The principal opinion found Conway did not apply in Watson's case because the bad faith negotiations Wells Fargo engaged in were not pursuant to the terms of the loan because the deed of trust specifically stated there was no obligation to engage in renegotiations of the financing terms. The principal opinion found Wells Fargo was not enforcing the original terms of the loan, but rather was contemplating a new agreement. Therefore, the principal opinion reasons Wells Fargo's actions were not “in connection with” the original sale of the mortgage loan.

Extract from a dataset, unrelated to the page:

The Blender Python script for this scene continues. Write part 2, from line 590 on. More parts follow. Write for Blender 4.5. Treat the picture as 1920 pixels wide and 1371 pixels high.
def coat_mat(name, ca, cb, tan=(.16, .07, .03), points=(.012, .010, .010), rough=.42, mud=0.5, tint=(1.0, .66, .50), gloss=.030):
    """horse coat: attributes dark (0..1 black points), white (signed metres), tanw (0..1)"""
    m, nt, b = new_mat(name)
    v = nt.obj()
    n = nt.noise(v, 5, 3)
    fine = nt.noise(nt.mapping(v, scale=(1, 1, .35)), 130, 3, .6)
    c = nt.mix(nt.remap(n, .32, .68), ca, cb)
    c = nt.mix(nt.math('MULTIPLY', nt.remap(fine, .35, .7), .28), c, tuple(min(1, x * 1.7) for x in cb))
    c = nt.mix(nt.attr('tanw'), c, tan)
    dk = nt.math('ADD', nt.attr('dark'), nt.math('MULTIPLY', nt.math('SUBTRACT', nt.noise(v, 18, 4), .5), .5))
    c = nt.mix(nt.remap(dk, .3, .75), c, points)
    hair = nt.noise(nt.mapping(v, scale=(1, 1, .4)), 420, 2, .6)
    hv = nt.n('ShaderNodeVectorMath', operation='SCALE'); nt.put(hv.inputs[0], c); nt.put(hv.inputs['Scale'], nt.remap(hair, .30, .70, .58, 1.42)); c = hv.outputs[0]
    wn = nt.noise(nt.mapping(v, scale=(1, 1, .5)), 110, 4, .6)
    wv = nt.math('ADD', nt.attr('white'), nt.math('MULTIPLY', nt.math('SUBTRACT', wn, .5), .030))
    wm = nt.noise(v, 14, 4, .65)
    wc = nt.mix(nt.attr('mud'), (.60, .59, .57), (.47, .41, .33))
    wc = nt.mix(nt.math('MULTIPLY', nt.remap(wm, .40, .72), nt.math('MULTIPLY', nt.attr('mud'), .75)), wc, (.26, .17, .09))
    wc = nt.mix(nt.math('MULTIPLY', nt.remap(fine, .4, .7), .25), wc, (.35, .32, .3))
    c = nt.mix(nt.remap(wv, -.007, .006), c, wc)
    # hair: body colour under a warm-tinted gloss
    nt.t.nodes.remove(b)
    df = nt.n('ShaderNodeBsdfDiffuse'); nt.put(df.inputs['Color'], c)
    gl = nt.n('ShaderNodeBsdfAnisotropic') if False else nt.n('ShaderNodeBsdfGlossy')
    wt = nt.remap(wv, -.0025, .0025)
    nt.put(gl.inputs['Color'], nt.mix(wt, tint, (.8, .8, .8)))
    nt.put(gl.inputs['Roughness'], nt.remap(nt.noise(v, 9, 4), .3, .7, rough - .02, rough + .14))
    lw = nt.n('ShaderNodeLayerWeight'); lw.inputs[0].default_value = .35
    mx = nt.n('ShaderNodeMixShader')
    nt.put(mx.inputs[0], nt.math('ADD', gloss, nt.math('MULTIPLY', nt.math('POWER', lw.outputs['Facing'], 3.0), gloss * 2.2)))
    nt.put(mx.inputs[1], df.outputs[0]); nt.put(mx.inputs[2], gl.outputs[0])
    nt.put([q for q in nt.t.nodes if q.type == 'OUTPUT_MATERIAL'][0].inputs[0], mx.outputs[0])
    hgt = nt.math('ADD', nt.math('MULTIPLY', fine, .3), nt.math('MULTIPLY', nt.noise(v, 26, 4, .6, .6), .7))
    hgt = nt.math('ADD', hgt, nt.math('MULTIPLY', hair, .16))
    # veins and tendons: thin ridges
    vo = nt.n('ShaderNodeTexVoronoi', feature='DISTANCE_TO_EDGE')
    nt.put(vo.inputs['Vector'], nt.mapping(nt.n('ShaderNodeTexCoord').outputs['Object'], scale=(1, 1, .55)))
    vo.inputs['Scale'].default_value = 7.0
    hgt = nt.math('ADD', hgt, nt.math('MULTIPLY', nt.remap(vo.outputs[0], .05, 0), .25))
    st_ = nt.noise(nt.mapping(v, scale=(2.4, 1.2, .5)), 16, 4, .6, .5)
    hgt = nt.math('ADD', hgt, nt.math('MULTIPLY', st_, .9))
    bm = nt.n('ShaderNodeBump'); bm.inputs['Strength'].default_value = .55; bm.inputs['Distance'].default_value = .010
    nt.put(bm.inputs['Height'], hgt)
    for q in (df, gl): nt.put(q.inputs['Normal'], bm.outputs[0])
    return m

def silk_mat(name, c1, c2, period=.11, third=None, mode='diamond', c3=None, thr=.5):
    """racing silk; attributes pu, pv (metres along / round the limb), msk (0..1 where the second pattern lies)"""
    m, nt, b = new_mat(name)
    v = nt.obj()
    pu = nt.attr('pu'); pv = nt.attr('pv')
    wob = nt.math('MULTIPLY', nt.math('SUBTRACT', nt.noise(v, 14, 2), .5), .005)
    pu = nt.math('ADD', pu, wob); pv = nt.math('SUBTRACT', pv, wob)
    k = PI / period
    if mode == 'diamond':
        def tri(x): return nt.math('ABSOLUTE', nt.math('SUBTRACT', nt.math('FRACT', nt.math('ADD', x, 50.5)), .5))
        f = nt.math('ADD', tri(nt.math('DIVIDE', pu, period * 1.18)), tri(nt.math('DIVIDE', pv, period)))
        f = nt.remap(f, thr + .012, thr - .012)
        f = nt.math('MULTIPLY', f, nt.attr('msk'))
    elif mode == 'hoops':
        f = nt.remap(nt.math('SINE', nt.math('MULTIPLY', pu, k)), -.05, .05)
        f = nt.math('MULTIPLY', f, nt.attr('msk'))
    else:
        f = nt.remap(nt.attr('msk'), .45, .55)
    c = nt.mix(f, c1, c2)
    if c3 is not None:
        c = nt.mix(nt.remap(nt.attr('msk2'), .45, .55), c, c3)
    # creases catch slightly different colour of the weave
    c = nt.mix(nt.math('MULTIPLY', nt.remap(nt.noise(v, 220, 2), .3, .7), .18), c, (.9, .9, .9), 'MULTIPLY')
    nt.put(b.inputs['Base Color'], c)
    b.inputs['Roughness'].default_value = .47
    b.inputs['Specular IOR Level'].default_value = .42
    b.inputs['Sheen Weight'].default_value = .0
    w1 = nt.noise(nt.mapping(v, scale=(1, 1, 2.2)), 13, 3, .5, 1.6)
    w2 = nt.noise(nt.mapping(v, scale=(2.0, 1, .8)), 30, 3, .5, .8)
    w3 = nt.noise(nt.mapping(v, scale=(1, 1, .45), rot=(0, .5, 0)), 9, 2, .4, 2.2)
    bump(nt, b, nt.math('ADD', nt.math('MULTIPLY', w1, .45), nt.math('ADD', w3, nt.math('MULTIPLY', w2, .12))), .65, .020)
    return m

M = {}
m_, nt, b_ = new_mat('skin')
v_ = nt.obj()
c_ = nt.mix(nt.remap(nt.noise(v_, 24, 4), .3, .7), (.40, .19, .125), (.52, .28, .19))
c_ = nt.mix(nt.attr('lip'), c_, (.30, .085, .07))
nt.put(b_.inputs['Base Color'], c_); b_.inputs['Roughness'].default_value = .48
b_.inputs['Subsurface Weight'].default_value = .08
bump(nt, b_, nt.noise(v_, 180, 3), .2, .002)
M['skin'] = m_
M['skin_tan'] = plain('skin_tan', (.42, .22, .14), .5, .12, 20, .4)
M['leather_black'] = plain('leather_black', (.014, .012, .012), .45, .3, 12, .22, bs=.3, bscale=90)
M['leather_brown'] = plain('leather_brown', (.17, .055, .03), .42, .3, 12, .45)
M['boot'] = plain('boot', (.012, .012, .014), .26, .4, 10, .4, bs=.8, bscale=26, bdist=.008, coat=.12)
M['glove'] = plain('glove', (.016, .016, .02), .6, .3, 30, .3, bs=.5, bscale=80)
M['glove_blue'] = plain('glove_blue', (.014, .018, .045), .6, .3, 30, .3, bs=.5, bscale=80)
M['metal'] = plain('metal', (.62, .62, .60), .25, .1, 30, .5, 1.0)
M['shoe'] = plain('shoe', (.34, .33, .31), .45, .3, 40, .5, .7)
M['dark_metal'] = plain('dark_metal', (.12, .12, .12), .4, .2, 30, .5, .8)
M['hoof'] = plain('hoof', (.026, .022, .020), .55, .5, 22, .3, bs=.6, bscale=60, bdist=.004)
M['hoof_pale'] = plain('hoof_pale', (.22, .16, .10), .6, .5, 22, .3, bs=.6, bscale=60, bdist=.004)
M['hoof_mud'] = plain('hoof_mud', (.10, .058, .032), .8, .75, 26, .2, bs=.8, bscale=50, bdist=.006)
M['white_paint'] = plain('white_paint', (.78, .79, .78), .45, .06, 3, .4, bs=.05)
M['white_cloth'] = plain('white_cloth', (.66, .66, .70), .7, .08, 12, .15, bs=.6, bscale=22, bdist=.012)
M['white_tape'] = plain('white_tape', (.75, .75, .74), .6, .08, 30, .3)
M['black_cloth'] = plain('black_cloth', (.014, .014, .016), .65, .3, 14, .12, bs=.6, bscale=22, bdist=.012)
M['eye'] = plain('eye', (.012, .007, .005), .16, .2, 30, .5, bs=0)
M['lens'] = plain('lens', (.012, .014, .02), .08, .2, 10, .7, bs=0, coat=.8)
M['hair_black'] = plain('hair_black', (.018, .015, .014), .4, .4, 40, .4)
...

While the terms of the original mortgage loan did not contain an obligation to renegotiate the financing terms, Wells Fargo chose to do so as part of its “bundle of services,” going so far as to execute a binding loan modification. Even if one were to accept the premise that the parties were contemplating a new agreement, Wells Fargo still had an obligation under the MMPA to avoid engaging in deception, fraud, false pretense, false promise, or misrepresentation with respect to those negotiations. There is no way to work around the fact that the new agreement would have been “in connection with” the original loan as was the case in Conway. Conway further explained that the “sale” continues throughout the time the borrower is making payments on the loan and lasts until the last service is performed or the loan is repaid. Here, Watson still was receiving the “bundle of services” that were “in connection with” the original loan because she had not successfully refinanced the terms of her loan during the negotiations. Moreover, Wells Fargo had not performed “the last service,” nor had Watson repaid the loan during the loan modification negotiations. Therefore, I believe the “sale” continued throughout the loan modification process, and, as such, Watson demonstrated the loan modification process was “in connection with the sale” for purposes of demonstrating a violation of the MMPA.
Accordingly, I believe the circuit court erred in entering summary judgment in Wells Fargo's favor on Watson's loan modification allegations. I would reverse the circuit court's judgment and remand the case for further proceedings on all of the allegations raised in Watson's petition.